[Stored items]
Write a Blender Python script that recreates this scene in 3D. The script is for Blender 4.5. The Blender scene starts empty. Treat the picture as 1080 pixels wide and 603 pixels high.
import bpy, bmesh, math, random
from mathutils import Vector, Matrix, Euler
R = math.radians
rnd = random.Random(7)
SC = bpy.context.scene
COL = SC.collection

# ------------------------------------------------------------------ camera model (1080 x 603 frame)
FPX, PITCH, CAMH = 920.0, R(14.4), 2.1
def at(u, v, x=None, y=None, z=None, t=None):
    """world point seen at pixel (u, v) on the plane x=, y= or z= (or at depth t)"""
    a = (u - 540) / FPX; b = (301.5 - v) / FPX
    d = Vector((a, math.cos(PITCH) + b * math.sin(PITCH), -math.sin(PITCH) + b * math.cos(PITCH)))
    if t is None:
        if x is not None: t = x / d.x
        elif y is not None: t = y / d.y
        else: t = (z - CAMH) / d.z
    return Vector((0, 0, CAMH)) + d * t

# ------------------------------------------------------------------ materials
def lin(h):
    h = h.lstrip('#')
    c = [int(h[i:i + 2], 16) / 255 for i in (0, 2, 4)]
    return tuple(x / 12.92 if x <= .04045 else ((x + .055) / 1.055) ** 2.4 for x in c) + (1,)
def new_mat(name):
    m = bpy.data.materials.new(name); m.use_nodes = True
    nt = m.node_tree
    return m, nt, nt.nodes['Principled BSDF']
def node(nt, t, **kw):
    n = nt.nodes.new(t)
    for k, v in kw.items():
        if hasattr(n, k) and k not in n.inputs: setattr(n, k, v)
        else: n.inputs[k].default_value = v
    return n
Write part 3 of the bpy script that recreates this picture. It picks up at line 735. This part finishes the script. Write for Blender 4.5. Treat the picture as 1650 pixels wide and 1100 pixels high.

:: Prompt ::
Return the lines above exactly, keeping every word.

:: Answer to this problem ::
Write a Blender Python script that recreates this scene in 3D. The script is for Blender 4.5. The Blender scene starts empty. Treat the picture as 1080 pixels wide and 603 pixels high.
import bpy, bmesh, math, random
from mathutils import Vector, Matrix, Euler
R = math.radians
rnd = random.Random(7)
SC = bpy.context.scene
COL = SC.collection

# ------------------------------------------------------------------ camera model (1080 x 603 frame)
FPX, PITCH, CAMH = 920.0, R(14.4), 2.1
def at(u, v, x=None, y=None, z=None, t=None):
    """world point seen at pixel (u, v) on the plane x=, y= or z= (or at depth t)"""
    a = (u - 540) / FPX; b = (301.5 - v) / FPX
    d = Vector((a, math.cos(PITCH) + b * math.sin(PITCH), -math.sin(PITCH) + b * math.cos(PITCH)))
    if t is None:
        if x is not None: t = x / d.x
        elif y is not None: t = y / d.y
        else: t = (z - CAMH) / d.z
    return Vector((0, 0, CAMH)) + d * t

# ------------------------------------------------------------------ materials
def lin(h):
    h = h.lstrip('#')
    c = [int(h[i:i + 2], 16) / 255 for i in (0, 2, 4)]
    return tuple(x / 12.92 if x <= .04045 else ((x + .055) / 1.055) ** 2.4 for x in c) + (1,)
def new_mat(name):
    m = bpy.data.materials.new(name); m.use_nodes = True
    nt = m.node_tree
    return m, nt, nt.nodes['Principled BSDF']
def node(nt, t, **kw):
    n = nt.nodes.new(t)
    for k, v in kw.items():
        if hasattr(n, k) and k not in n.inputs: setattr(n, k, v)
        else: n.inputs[k].default_value = v
    return n
Write part 3 of the bpy script that recreates this picture. It picks up at line 735. This part finishes the script. Write for Blender 4.5. Treat the picture as 1650 pixels wide and 1100 pixels high.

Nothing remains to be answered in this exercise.